Bobby Rush Plays the Race Card

No one in Chicago can play the race card like Rep. Bobby Rush.

When then-state Sen. Barack Obama challenged him for his congressional seat, Rush had his allies call Obama “the white man in blackface” and question his affiliation with “elite” institutions such as Harvard and the University of Chicago. After the shooting of Trayvon Martin, by a Florida neighborhood vigilante who thought he was firing at a gangbanger in a hoodie, Rush donned a hoodie on the House floor. The chair ruled him out of order for violating congressional dress codes.

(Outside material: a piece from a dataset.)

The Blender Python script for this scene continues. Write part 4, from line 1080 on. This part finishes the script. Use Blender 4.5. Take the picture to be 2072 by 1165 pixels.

Now, the former Illinois Black Panther Party Minister of Defense has some racially-charged words for Sen. Mark Kirk’s proposal to mass-arrest member of the Gangster Disciples street gang. Kirk suggested all 18,000 alleged GD’s should be thrown in jail. Rush’s response?

That’s an “upper-middle-class, elitist white boy solution to a problem he knows nothing about,” he told the Sun-Times.

Kirk grew up in Kenilworth, attended New Trier Township High School, and now lives in Highland Park, all many, many tax brackets away from the South Side that Rush represents in Congress. But saying that a senator can’t suggest solutions to gang violence because he’s white and privileged obscures some of Rush’s valid points about solving the city’s gang problem. Such as spending money on job creation, job training and affordable housing.

As the co-dean of Illinois’ congressional delegation, along with Luis Gutierrez, Rush has served the 1st District well for the last 20 years. His preoccupation with race is one reason he’s so popular in that historically black district, which has been represented by an African-American longer than any in the country. But it’s also a reason he has no influence outside it. When Rush ran for mayor in 1999, as a Great Black Hope against Richard M. Daley, he got 29 percent of the vote -- even losing some black wards that saw through his race baiting.